Fear of not being perfect.

Fear of disappointing others.

And this is not unique to athletes. It exists in business, leadership, entrepreneurship and everyday life. Many people want success, but at the same time, they fear failure so deeply that they avoid the very process required to grow. They wait for certainty, perfection or confidence before taking action.

But high performance rarely develops under perfect conditions. It develops through discomfort, repetition, adaptation and the willingness to fail without allowing failure to define identity.

The Outcome And The Deeper Lesson​

Over time, the transformation became undeniable. The athlete who once lacked structure, confidence and direction eventually reached one of the highest competitive levels in the country, ultimately becoming a Junior Olympic champion.

But for me, the most important lesson was never the title itself. The real lesson was understanding, once again, that talent is only the starting point.

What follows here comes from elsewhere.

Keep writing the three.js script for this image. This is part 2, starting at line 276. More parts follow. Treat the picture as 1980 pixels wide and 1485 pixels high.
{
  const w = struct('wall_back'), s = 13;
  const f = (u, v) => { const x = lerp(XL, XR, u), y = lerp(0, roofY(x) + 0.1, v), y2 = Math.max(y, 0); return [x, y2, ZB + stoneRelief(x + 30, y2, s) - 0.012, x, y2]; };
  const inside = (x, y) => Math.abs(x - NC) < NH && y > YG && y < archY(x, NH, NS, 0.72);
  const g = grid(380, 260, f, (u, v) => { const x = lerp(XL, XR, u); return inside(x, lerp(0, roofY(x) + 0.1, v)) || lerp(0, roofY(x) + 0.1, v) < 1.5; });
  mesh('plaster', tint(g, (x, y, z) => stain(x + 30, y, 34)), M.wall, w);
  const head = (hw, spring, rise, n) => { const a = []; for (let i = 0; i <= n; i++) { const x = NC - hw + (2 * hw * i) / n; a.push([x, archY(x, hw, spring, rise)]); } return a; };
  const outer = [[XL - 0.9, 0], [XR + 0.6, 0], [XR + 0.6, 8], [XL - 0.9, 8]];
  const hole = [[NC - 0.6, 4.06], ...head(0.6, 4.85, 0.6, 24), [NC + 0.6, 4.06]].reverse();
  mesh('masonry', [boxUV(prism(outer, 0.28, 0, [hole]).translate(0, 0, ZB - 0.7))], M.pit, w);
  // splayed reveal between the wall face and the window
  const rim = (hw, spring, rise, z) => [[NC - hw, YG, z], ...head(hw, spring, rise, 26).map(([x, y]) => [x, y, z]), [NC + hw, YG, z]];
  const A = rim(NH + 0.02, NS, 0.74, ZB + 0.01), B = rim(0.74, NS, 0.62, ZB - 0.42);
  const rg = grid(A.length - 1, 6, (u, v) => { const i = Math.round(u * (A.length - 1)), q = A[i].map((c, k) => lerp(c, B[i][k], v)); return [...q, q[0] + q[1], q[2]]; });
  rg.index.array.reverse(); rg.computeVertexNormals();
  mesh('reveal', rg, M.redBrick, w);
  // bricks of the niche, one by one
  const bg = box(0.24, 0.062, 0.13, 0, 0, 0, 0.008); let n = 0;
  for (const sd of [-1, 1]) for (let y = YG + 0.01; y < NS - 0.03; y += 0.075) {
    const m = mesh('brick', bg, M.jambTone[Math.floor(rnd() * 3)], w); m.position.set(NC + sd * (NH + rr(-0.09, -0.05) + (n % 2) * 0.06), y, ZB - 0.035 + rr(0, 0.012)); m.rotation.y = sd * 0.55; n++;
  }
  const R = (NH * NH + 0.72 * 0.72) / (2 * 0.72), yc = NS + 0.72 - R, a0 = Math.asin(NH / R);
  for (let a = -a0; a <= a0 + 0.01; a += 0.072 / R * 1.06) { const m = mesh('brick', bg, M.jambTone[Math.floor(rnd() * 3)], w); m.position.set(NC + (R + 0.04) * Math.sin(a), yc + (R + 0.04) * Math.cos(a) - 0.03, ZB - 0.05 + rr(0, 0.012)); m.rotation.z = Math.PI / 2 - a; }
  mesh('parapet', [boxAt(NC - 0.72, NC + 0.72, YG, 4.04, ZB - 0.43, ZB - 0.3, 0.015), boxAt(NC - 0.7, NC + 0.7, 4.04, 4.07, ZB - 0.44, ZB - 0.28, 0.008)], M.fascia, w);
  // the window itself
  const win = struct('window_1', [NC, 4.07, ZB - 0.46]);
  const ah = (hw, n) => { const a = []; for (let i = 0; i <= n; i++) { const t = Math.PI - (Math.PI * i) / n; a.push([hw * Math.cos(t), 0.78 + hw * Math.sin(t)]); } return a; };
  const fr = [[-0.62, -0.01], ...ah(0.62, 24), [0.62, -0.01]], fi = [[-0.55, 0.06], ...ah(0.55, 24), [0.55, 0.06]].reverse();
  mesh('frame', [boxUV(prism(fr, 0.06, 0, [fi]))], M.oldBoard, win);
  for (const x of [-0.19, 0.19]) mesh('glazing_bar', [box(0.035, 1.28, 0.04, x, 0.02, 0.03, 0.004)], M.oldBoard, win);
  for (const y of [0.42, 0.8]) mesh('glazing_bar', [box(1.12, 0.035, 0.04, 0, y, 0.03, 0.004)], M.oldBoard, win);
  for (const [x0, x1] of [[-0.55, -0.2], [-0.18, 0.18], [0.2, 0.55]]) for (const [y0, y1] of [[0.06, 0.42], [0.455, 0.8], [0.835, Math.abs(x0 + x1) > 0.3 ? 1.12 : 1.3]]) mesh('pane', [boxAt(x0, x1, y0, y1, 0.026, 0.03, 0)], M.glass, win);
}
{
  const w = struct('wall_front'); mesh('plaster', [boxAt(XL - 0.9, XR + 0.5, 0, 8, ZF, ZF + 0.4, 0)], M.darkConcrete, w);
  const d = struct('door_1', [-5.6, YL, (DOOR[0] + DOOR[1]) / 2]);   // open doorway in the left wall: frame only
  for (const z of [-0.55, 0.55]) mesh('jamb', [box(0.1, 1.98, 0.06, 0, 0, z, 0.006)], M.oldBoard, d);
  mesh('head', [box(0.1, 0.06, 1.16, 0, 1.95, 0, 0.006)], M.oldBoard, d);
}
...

Talent may open the door, but it does not guarantee resilience, discipline, emotional control or long-term growth. Those qualities are built deliberately through process, self-awareness and consistent effort over time.

In today’s world, people often celebrate visible success while ignoring the invisible structure behind it. We see achievements, recognition and results but rarely the years of rebuilding, adaptation and failure that made those outcomes possible.

The highest performers are not always the most talented people in the room. Often, they are simply the ones willing to continue when others stop. Because talent can create potential. But mindset, structure and resilience are what transform potential into performance.